Das erklärt den starken Anstieg des Goldpreises im Zuge der Finanz- und Wirtschaftskrise 2008/2009, in der viele Anleger Zahlungsausfälle auf breiter Front fürchteten. Da diese Sorgen ab etwa Herbst 2013 rückläufig waren, gab auch der Goldpreis nach. Mit der Furcht vor den Folgen, die die politisch diktierte Lockdown-Krise nach sich zieht - vor allem eine drastisch steigende Verschuldung und eine starke Ausweitung der Geldmengen -, hat auch der Goldpreis wieder angezogen. Diese Preisreaktionen des gelben Metalls deuten an, dass das Gold für langfristig orientierte Anleger etwas ganz besonders ist: Es ist ein risikosenkendes und renditesteigerndes Element im Anlageportfolio.

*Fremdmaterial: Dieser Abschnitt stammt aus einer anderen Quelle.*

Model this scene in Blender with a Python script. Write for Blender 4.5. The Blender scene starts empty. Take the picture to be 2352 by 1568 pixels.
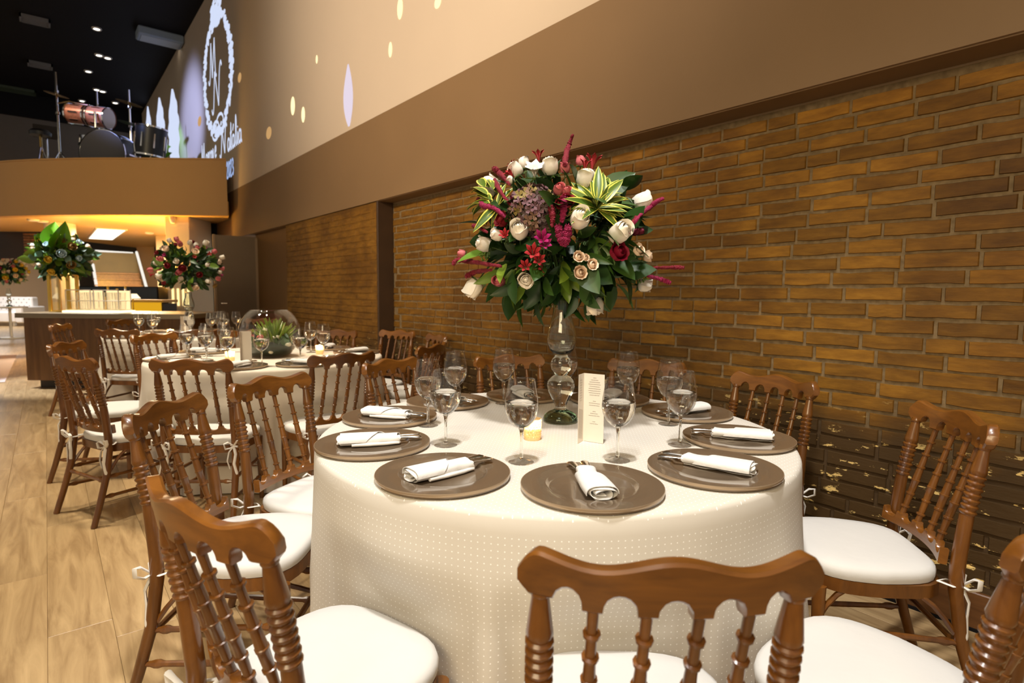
import bpy, bmesh, math, random
from mathutils import Vector, Matrix, Euler
PI = math.pi
sc = bpy.context.scene
COL = sc.collection

# ---------------------------------------------------------------- camera
cd = bpy.data.cameras.new('camera'); cam = bpy.data.objects.new('camera', cd); COL.objects.link(cam)
cd.sensor_width = 36.0; cd.lens = 20.2386; cd.clip_start = 0.02; cd.clip_end = 100
RV = Vector((0.7782852, -0.6278571, 0.0082232)); UV = Vector((0.0476174, 0.0720743, 0.9962619)); FV = Vector((0.6261028, 0.7749844, -0.0859913))
CZ = 1.226
m = Matrix((RV, UV, -FV)).transposed().to_4x4(); m.translation = (0, 0, CZ)
cam.matrix_world = m
cd.dof.use_dof = True; cd.dof.focus_distance = 1.75; cd.dof.aperture_fstop = 4.0
sc.camera = cam

# ---------------------------------------------------------------- world, exposure, lights
sc.view_settings.view_transform = 'Standard'; sc.view_settings.look = 'None'
sc.view_settings.gamma = 1.0; sc.view_settings.use_curve_mapping = False
sc.view_settings.exposure = 0.0
w = bpy.data.worlds.new('hall_ambience'); sc.world = w; w.use_nodes = True
w.node_tree.nodes['Background'].inputs[0].default_value = (1.0, 0.88, 0.72, 1)
w.node_tree.nodes['Background'].inputs[1].default_value = 0.35

def lamp(name, kind, loc, energy, color, target=None, size=0.1, angle=60, blend=0.6, size_y=None):
    d = bpy.data.lights.new(name, kind); d.energy = energy; d.color = color
    if kind == 'AREA':
        d.size = size
        if size_y: d.shape = 'RECTANGLE'; d.size_y = size_y
    else: d.shadow_soft_size = size
    if kind == 'SPOT': d.spot_size = math.radians(angle); d.spot_blend = blend
    o = bpy.data.objects.new(name, d); COL.objects.link(o); o.location = loc
    if target is not None:
        o.rotation_euler = (Vector(target) - Vector(loc)).to_track_quat('-Z', 'Y').to_euler()
    return o
WARM = (1.0, 0.88, 0.70); WHITE = (1.0, 0.97, 0.93); AMBER = (1.0, 0.55, 0.10)
lamp('hall_spot_over_near_table', 'SPOT', (0.35, 0.55, 5.6), 860, WHITE, (1.15, 1.2, 0.7), 0.16, 44, 0.7)
lamp('hall_spot_over_near_chairs', 'SPOT', (-1.2, -0.3, 5.6), 480, WHITE, (0.9, 0.9, 0.5), 0.22, 50, 0.8)
lamp('hall_spot_over_middle_table', 'SPOT', (0.4, 3.6, 5.8), 720, WARM, (1.1, 4.2, 0.7), 0.18, 46, 0.7)
lamp('hall_spot_over_far_table', 'SPOT', (0.4, 6.6, 5.8), 640, WARM, (1.1, 6.8, 0.7), 0.18, 46, 0.7)
lamp('hall_floor_wash', 'SPOT', (-1.0, 5.0, 6.0), 1150, WARM, (-0.2, 4.6, 0), 0.3, 70, 0.9)
lamp('brick_wall_fill', 'AREA', (-1.8, -0.6, 2.6), 85, (1.0, 0.80, 0.50), (2.6, 1.0, 1.0), 2.0, size_y=1.0)  # unseen area light added as fill on the brick wall
lamp('projector_glow', 'SPOT', (-2.5, 11.0, 6.2), 2600, (0.36, 0.46, 1.0), (2.43, 13.3, 4.5), 0.15, 28, 0.9)
lamp('upper_wall_wash', 'SPOT', (-4.5, 2.6, 4.4), 2300, (1.0, 0.82, 0.62), (2.43, 4.2, 4.4), 0.3, 62, 0.9)
RXY = Vector((0.7783, -0.6279, 0)).normalized(); FXY = Vector((0.6279, 0.7783, 0)).normalized()
BROT = math.atan2(RXY.y, RXY.x)
def B(l, d, z=0.0):            # the bar and the balcony stand turned to the brick wall: along l, deep d
    v = RXY * l + FXY * d; return Vector((v.x, v.y, z))
lamp('balcony_fill', 'SPOT', (-3.4, 4.5, 5.6), 620, (1.0, 0.80, 0.50), B(-6.8, 9.3, 2.8), 0.3, 40, 0.9)  # unseen spot added to brighten the balcony front
lamp('bar_led_uplight', 'AREA', B(-5.9, 9.5, 1.30), 260, AMBER, B(-6.2, 10.6, 2.4), 0.8, size_y=0.3)
lamp('under_balcony_lamp', 'AREA', B(-7.4, 11.5, 2.33), 200, (1.0, 0.80, 0.50), B(-7.4, 11.5, 0), 0.6)
lamp('bar_top_downlight', 'SPOT', B(-6.9, 6.9, 4.6), 1700, (0.95, 0.97, 1.0), B(-5.9, 7.4, 1.2), 0.05, 34, 0.5)
lamp('lounge_lamp', 'AREA', (-1.6, 23.5, 2.5), 120, (1.0, 0.93, 0.85), (-1.4, 23.5, 0), 1.5)
lamp('stage_lamp', 'SPOT', B(-9.0, 8.6, 6.1), 420, (1.0, 0.75, 0.5), B(-7.6, 10.9, 4.0), 0.1, 26, 0.7)
lamp('stage_green_lamp', 'SPOT', B(-8.0, 13.0, 5.6), 160, (0.35, 1.0, 0.35), B(-7.0, 12.6, 3.8), 0.1, 30, 0.7)

# ---------------------------------------------------------------- materials
MATS = {}
def nt(name):
    m = bpy.data.materials.new(name); m.use_nodes = True; MATS[name] = m
    t = m.node_tree; b = t.nodes['Principled BSDF']; return m, t, b
def N(t, typ, **kw):
    n = t.nodes.new(typ)
    for k, v in kw.items():
        if k.startswith('i_'):
            key = k[2:].replace('_', ' ')
            n.inputs[int(key) if key.isdigit() else key].default_value = v
        else: setattr(n, k, v)
    return n
def L(t, a, b): t.links.new(a, b)
def plain(name, col, rough=0.5, metal=0.0, spec=0.5, emit=None, es=0.0, coat=0.0, var=0.0, scale=8.0, bump=0.0, bscale=60.0):
    m, t, b = nt(name)
    b.inputs['Base Color'].default_value = (*col, 1); b.inputs['Roughness'].default_value = rough
    b.inputs['Metallic'].default_value = metal; b.inputs['Specular IOR Level'].default_value = spec
    b.inputs['Coat Weight'].default_value = coat
    if emit: b.inputs['Emission Color'].default_value = (*emit, 1); b.inputs['Emission Strength'].default_value = es
    tc = N(t, 'ShaderNodeTexCoord')
    if var > 0:
        no = N(t, 'ShaderNodeTexNoise', i_Scale=scale, i_Detail=5.0); L(t, tc.outputs['Object'], no.inputs['Vector'])
        mr = N(t, 'ShaderNodeMapRange'); mr.inputs[3].default_value = 1 - var; mr.inputs[4].default_value = 1 + var
        mx = N(t, 'ShaderNodeMix', data_type='RGBA', blend_type='MULTIPLY'); mx.inputs[0].default_value = 1
        L(t, no.outputs[0], mr.inputs[0]); mx.inputs[6].default_value = (*col, 1); L(t, mr.outputs[0], mx.inputs[7]); L(t, mx.outputs[2], b.inputs['Base Color'])
    if bump > 0:
        no2 = N(t, 'ShaderNodeTexNoise', i_Scale=bscale, i_Detail=6.0); L(t, tc.outputs['Object'], no2.inputs['Vector'])
        bp = N(t, 'ShaderNodeBump'); bp.inputs['Strength'].default_value = bump; bp.inputs['Distance'].default_value = 0.01
        L(t, no2.outputs[0], bp.inputs['Height']); L(t, bp.outputs[0], b.inputs['Normal'])
    return m
def emis(name, col, s):
    m = bpy.data.materials.new(name); m.use_nodes = True; t = m.node_tree; t.nodes.clear()
    e = N(t, 'ShaderNodeEmission'); e.inputs[0].default_value = (*col, 1); e.inputs[1].default_value = s
    o = N(t, 'ShaderNodeOutputMaterial'); L(t, e.outputs[0], o.inputs[0]); MATS[name] = m; return m
def ramp(t, stops):
    r = N(t, 'ShaderNodeValToRGB'); e = r.color_ramp.elements
    e[0].position, e[0].color = stops[0][0], (*stops[0][1], 1); e[1].position, e[1].color = stops[-1][0], (*stops[-1][1], 1)
    for p, c in stops[1:-1]:
        x = e.new(p); x.color = (*c, 1)
    return r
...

Wer als Anleger davon ausgeht, dass es aufgrund des weltweiten Überschuldungsproblems für US-Dollar, Euro und Co kein Zurück mehr geben wird, sondern dass die Kaufkraft des Geldes von den Zentralbanken durch ungestüme Geldmengenvermehrung herabgesetzt wird, der ist gut beraten, einen Teil seines Vermögens im "ultimativen Zahlungsmittel", also in "Goldgeld", zu halten (und im wahrsten Sinne des Wortes daran festzuhalten).